Line by line, repeat the data below exactly, beginning at the first line and ending at the line with "BLKG, joy, 16)". Omit pictures.

====== SUPPLIED MATERIAL

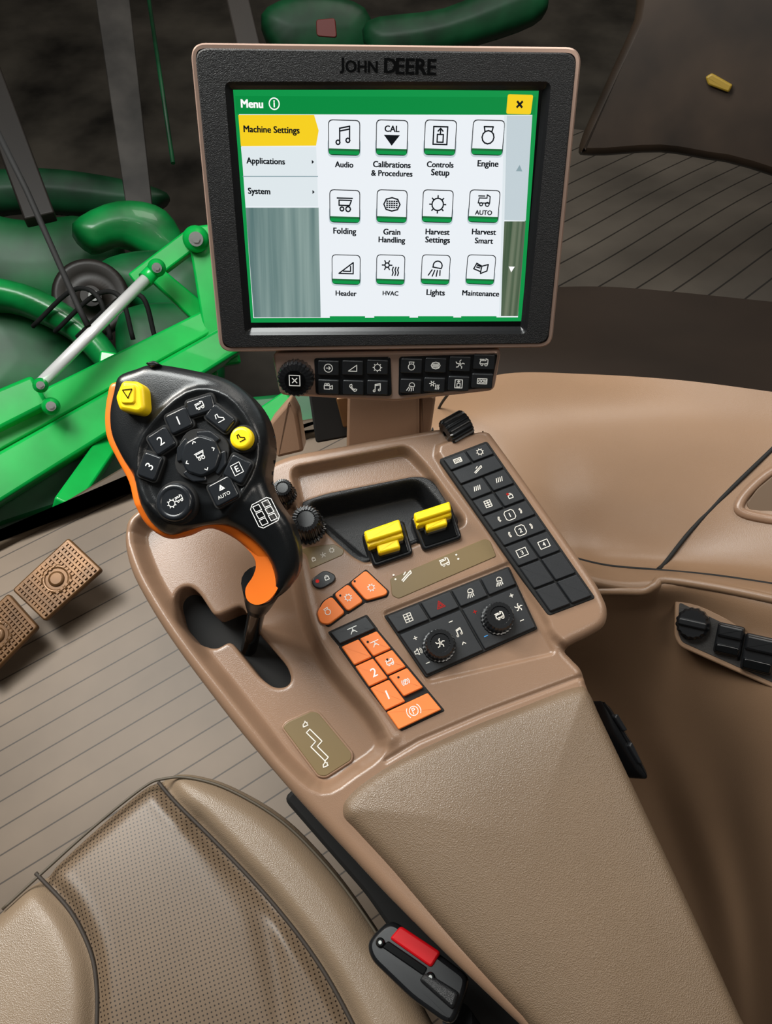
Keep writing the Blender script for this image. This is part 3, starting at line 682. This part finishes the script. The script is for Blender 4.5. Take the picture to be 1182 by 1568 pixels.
J.prism([(q[0]+r_*kj*cos(RA+a), q[1]+r_*kj*sin(RA+a)) for a, r_ in [(i*pi/4+pi/8, 32) for i in range(8)]], 0, .0105, HKEY, .002, .003)
J.icon('fold', q, 9*kj, RA, .0108, WHT, 1.2*kj)
for a in range(4):
    t = RA+a*pi/2; J.icon('up', (q[0]+22*kj*cos(t), q[1]+22*kj*sin(t)), 4*kj, t-pi/2, .0108, WHT, 1.2*kj)
q = HF.l(370, 671, .01); J.cyl(q, [(21*kj, 0), (21*kj, .0055), (20*kj, .006)], GAP); J.cyl(q, [(17*kj, .003), (17*kj, .010), (15.5*kj, .0118), (12*kj, .0122)], YEL)
J.icon('leg', q, 7*kj, RA, .0125, BLKG, 1.4*kj)
q = HF.l(267, 769, .01); J.cyl(q, [(32*kj, 0), (32*kj, .005), (30*kj, .0062)], GAP); J.cyl(q, [(28*kj, .003), (28*kj, .009), (26*kj, .011), (22*kj, .0116), (19*kj, .0108)], HKEY)
J.icon('gear', (q[0]-3*kj, q[1]-2*kj), 8*kj, RA, .0112, WHT, 1.2*kj); J.icon('comb', (q[0]+8*kj, q[1]+5*kj), 7*kj, RA, .0112, WHT, 1*kj)
q = HF.l(406, 785, .004)
for i in range(3):
    for j in range(2):
        x_, y_ = (j-.5)*15*kj, (i-1)*11*kj; c_ = (q[0]+x_*cos(RA)-y_*sin(RA), q[1]+x_*sin(RA)+y_*cos(RA)); u_ = 5*kj
        J.line([(c_[0]+(a*cos(RA)-b*sin(RA))*u_, c_[1]+(a*sin(RA)+b*cos(RA))*u_*.85) for a, b in ((-1, -1), (1, -1), (1, 1), (-1, 1), (-1, -1))], 1*kj, .0046, WHT)
J.line([(q[0]+(a*cos(RA)-b*sin(RA))*kj, q[1]+(a*sin(RA)+b*cos(RA))*kj) for a, b in ((-17, -14), (-12, -19), (12, -19), (17, -14), (17, 14), (12, 19), (-12, 19), (-17, 14), (-17, -14))], 1*kj, .0046, WHT)
J.prism(HF.L([(222, 556), (236, 552), (246, 558), (232, 563)], .002), -.012, .003, BLKS, .001, .002)
J.done()
g0 = CF.w(*CF.l(372, 985, -.02), -.05)
n0 = HF.w(*HF.l(402, 893, -.045), -.045)
n1 = n0.lerp(g0, .35)
tube('neck_boot', [n0, n0.lerp(g0, .12), n0.lerp(g0, .25), n1], .017, HND, joy, 20, r2=.009)
tube('shaft', [n1.lerp(n0, .2), n1, n0.lerp(g0, .7), g0], .0075, BLKG, joy, 16)

# ================================================================== SEAT
SZ = .50
SE = Frame((-.1, -.05, SZ), (0, 0, 1))
seat = root('leather_seat', (-.25, -.02, .4))
so = smooth_closed(SE.L([(-130, 1500), (-60, 1440), (0, 1385), (55, 1335), (140, 1258), (215, 1196), (250, 1182), (290, 1180), (350, 1198), (430, 1245), (500, 1315), (560, 1395), (620, 1490), (680, 1600), (760, 1760), (-200, 1900), (-220, 1600)]), 4)
smA = smooth_open(SE.L([(222, 1172), (262, 1222), (330, 1290), (410, 1375), (480, 1465), (535, 1560), (600, 1700)]), 6)
smB = smooth_open(SE.L([(40, 1325), (60, 1345), (105, 1395), (135, 1455), (145, 1510), (145, 1580), (140, 1750)]), 6)
smC = smooth_open(SE.L([(300, 1262), (350, 1330), (395, 1390), (412, 1450), (425, 1520), (440, 1620)]), 6)
zc = [tuple(p) for p in smA]+[tuple(p) for p in reversed(smB)]
def shf(P, d):
    h = .012*(1-np.exp(-np.clip(d, 0, 1)/.05))
    a = linedist(P, smA); b = linedist(P, smB); c = linedist(P, smC)
    h -= .013*np.exp(-(a/.009)**2)+.012*np.exp(-(b/.009)**2)+.005*np.exp(-(c/.012)**2)
    dc, _ = sdf(P, ccw(zc)); h -= .010*sstep(dc, .05)
    return h
field('cushion', SE, seat, so, .003, .028, .14, shf, SEATL, zones=[(zc, PERF)])
def on(fr, pl, h): return [fr.w(p[0], p[1], h) for p in pl]
SEAMD = mat('seam_dark', '#2e261f', .7)
edge = smooth_open(SE.L([(0, 1392), (55, 1342), (140, 1266), (218, 1204), (250, 1191), (290, 1190), (350, 1208), (430, 1256), (500, 1326), (560, 1405), (620, 1500)]), 6)
tube('piping', on(SE, edge, -.005), .0015, mat('piping', '#4c4336', .6), seat, 8)
tube('seam', on(SE, smA[3:], -.006), .002, SEAMD, seat, 8)
tube('seam_2', on(SE, smB[4:], -.005), .002, SEAMD, seat, 8)
sb = MB('seat_base', Frame((-.32, -.12, .0), (0, 0, 1)), seat)
sb.prism([(-.15, -.3), (.25, -.3), (.2, .05), (-.02, .16), (-.1, .1)], .0, .36, DARK, .01, .03); sb.done()
cp = MB('pedestal_and_gap_fill', CF, con)
cp.prism(CF.L([(470, 1000), (560, 960), (780, 880), (850, 1050), (1050, 1500), (880, 1560), (700, 1400)], -.12), -.55, -.11, DARK, .01, .03)
cp.prism(CF.L([(432, 1222), (460, 1200), (830, 1580), (900, 1700), (740, 1700), (650, 1500), (560, 1370)], -.19), -.5, -.19, GAP, .004, .01); cp.done()  # second block is black fill standing in for the shaded gap beside the seat
BF = Frame(WP(640, 1480, .655), (-.15, .05, 1), Vector((.8, -.62, 0)))
bk = root('seat_belt_buckle', BF.o)
B = MB('buckle_body', BF, bk)
B.prism(BF.L([(561, 1447), (569, 1432), (590, 1412), (604, 1410), (716, 1494), (714, 1514), (694, 1568), (680, 1566), (630, 1530), (568, 1470)]), -.03, 0, BLKS, .004, .007)
B.prism(BF.L([(596, 1437), (613, 1417), (675, 1458), (660, 1482)], .003), -.002, .003, RED, .002, .003)
B.prism(BF.L([(584, 1450), (594, 1440), (655, 1482), (648, 1494)], .001), -.002, .0015, BLKG, .001, .002)
B.prism(BF.L([(640, 1500), (652, 1488), (704, 1520), (694, 1548)], .004), -.002, .005, BLK, .003, .004)
for x, y in ((582, 1443), (659, 1496)):
    B.cyl(BF.l(x, y, .003), [(.004, 0), (.004, .003), (.003, .004)], BLKG, 16); B.cyl(BF.l(x, y, .004), [(.0018, .004), (.0015, .0046)], STEEL, 12)
B.done()
tube('buckle_stalk', [WP(700, 1560, .67), WP(730, 1600, .72), WP(750, 1640, .78)], .014, BLKS, bk)

# ================================================================== FLOOR, PEDALS
FF = Frame((0, 0, 0), (0, 0, 1))
fl = MB('floor', FF)
fp = FF.L([(-300, 960), (0, 838), (95, 790), (192, 738), (330, 690), (520, 660)])+[(.7, .8), (1.0, .2), (.9, -.9), (-1.2, -.9)]
fl.prism(fp, -.06, 0, FLOORM, .004); fl.done()
tr = MB('trim_1', FF)
e0 = FF.L([(-300, 965), (0, 843), (95, 795), (192, 743), (330, 694), (520, 664)]); e1 = FF.L([(-300, 945), (0, 826), (95, 779), (190, 722), (330, 672), (520, 640)])
tr.prism(e0+list(reversed(e1)), -.08, .02, mat('floor_edge_trim', '#4a3f33', .55, spec=.3), .008, .006); tr.done()
pz = .10
PFr = Frame(FF.w(*FF.l(90, 890), pz), (.05, -.25, 1))
ped = root('foot_pedals', PFr.o)
pb = MB('pedal_plates', PFr, ped)
for quad in ([(104, 823), (156, 872), (68, 951), (18, 903)], [(12, 908), (58, 960), (-20, 1040), (-70, 985)]):
    qd = PFr.L(quad); pb.prism(qd, -.012, 0, PEDM, .003, .006)
    nx_, ny_ = 11, 12
    qi = inset(ccw(qd), .005)
    for i in range(nx_):
        for j in range(ny_):
            s, t = (i+.5)/nx_, (j+.5)/ny_
            if abs(s-.5) < .22 and abs(t-.5) < .2: continue
            c = lerp(lerp(qi[0], qi[1], s), lerp(qi[3], qi[2], s), t)
            pb.cyl(c, [(.0042, 0), (.0034, .0045)], PEDM, 4)
    c = cen(qd); pb.cyl(c, [(.028, -.001), (.027, .003), (.021, .003), (.02, .001)], PEDM, 24); pb.cyl(c, [(.015, .0), (.014, .004), (.01, .005)], PEDM, 24)
pb.done()
for i, (x, y) in enumerate(((88, 888), (0, 975))):
    a = PFr.w(*PFr.l(x, y), -.01); tube('pedal_arm_%d' % (i+1), [a, a+Vector((0, .03, -.04)), Vector((a.x, a.y+.06, .0))], .012, DARK, ped)

# ================================================================== RIGHT WALL
rows_ = [
 [(560, 640, 1.20), (690, 598, 1.16), (775, 572, 1.15), (900, 573, 1.14), (1040, 582, 1.10), (1182, 600, 1.06), (1320, 620, 1.02)],
 [(575, 700, 1.13), (700, 650, 1.09), (790, 640, 1.08), (900, 642, 1.08), (1040, 650, 1.06), (1182, 665, 1.03), (1320, 680, .99)],
 [(600, 760, 1.10), (740, 740, 1.05), (830, 740, 1.04), (920, 745, 1.05), (1040, 750, 1.04), (1182, 760, 1.01), (1320, 770, .96)],
 [(640, 860, 1.10), (780, 850, 1.03), (860, 845, 1.02), (930, 850, 1.03), (1040, 858, 1.02), (1182, 870, .97), (1320, 885, .92)],
 [(680, 920, 1.08), (800, 900, .98), (880, 885, .96), (960, 895, .955), (1050, 890, .94), (1182, 910, .90), (1320, 930, .86)],
 [(720, 980, 1.12), (840, 960, 1.04), (910, 940, 1.01), (980, 940, .99), (1060, 950, .96), (1182, 990, .90), (1320, 1000, .85)],
 [(780, 1080, 1.20), (880, 1060, 1.15), (940, 1050, 1.10), (1000, 1050, 1.05), (1080, 1060, .98), (1182, 1080, .90), (1320, 1080, .82)],
 [(860, 1230, 1.22), (940, 1220, 1.20), (1000, 1210, 1.16), (1050, 1210, 1.07), (1110, 1215, 1.01), (1182, 1230, .92), (1320, 1230, .81)],
 [(960, 1420, 1.15), (1020, 1410, 1.14), (1070, 1400, 1.11), (1110, 1400, 1.04), (1150, 1400, 1.00), (1200, 1400, .91), (1320, 1400, .79)],
 [(1040, 1700, 1.02), (1080, 1700, 1.02), (1120, 1700, 1.0), (1150, 1700, .97), (1180, 1700, .93), (1230, 1700, .85), (1340, 1700, .75)]]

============

RESPONSE TO THIS EXERCISE:
Keep writing the Blender script for this image. This is part 3, starting at line 682. This part finishes the script. The script is for Blender 4.5. Take the picture to be 1182 by 1568 pixels.
J.prism([(q[0]+r_*kj*cos(RA+a), q[1]+r_*kj*sin(RA+a)) for a, r_ in [(i*pi/4+pi/8, 32) for i in range(8)]], 0, .0105, HKEY, .002, .003)
J.icon('fold', q, 9*kj, RA, .0108, WHT, 1.2*kj)
for a in range(4):
    t = RA+a*pi/2; J.icon('up', (q[0]+22*kj*cos(t), q[1]+22*kj*sin(t)), 4*kj, t-pi/2, .0108, WHT, 1.2*kj)
q = HF.l(370, 671, .01); J.cyl(q, [(21*kj, 0), (21*kj, .0055), (20*kj, .006)], GAP); J.cyl(q, [(17*kj, .003), (17*kj, .010), (15.5*kj, .0118), (12*kj, .0122)], YEL)
J.icon('leg', q, 7*kj, RA, .0125, BLKG, 1.4*kj)
q = HF.l(267, 769, .01); J.cyl(q, [(32*kj, 0), (32*kj, .005), (30*kj, .0062)], GAP); J.cyl(q, [(28*kj, .003), (28*kj, .009), (26*kj, .011), (22*kj, .0116), (19*kj, .0108)], HKEY)
J.icon('gear', (q[0]-3*kj, q[1]-2*kj), 8*kj, RA, .0112, WHT, 1.2*kj); J.icon('comb', (q[0]+8*kj, q[1]+5*kj), 7*kj, RA, .0112, WHT, 1*kj)
q = HF.l(406, 785, .004)
for i in range(3):
    for j in range(2):
        x_, y_ = (j-.5)*15*kj, (i-1)*11*kj; c_ = (q[0]+x_*cos(RA)-y_*sin(RA), q[1]+x_*sin(RA)+y_*cos(RA)); u_ = 5*kj
        J.line([(c_[0]+(a*cos(RA)-b*sin(RA))*u_, c_[1]+(a*sin(RA)+b*cos(RA))*u_*.85) for a, b in ((-1, -1), (1, -1), (1, 1), (-1, 1), (-1, -1))], 1*kj, .0046, WHT)
J.line([(q[0]+(a*cos(RA)-b*sin(RA))*kj, q[1]+(a*sin(RA)+b*cos(RA))*kj) for a, b in ((-17, -14), (-12, -19), (12, -19), (17, -14), (17, 14), (12, 19), (-12, 19), (-17, 14), (-17, -14))], 1*kj, .0046, WHT)
J.prism(HF.L([(222, 556), (236, 552), (246, 558), (232, 563)], .002), -.012, .003, BLKS, .001, .002)
J.done()
g0 = CF.w(*CF.l(372, 985, -.02), -.05)
n0 = HF.w(*HF.l(402, 893, -.045), -.045)
n1 = n0.lerp(g0, .35)
tube('neck_boot', [n0, n0.lerp(g0, .12), n0.lerp(g0, .25), n1], .017, HND, joy, 20, r2=.009)
tube('shaft', [n1.lerp(n0, .2), n1, n0.lerp(g0, .7), g0], .0075, BLKG, joy, 16)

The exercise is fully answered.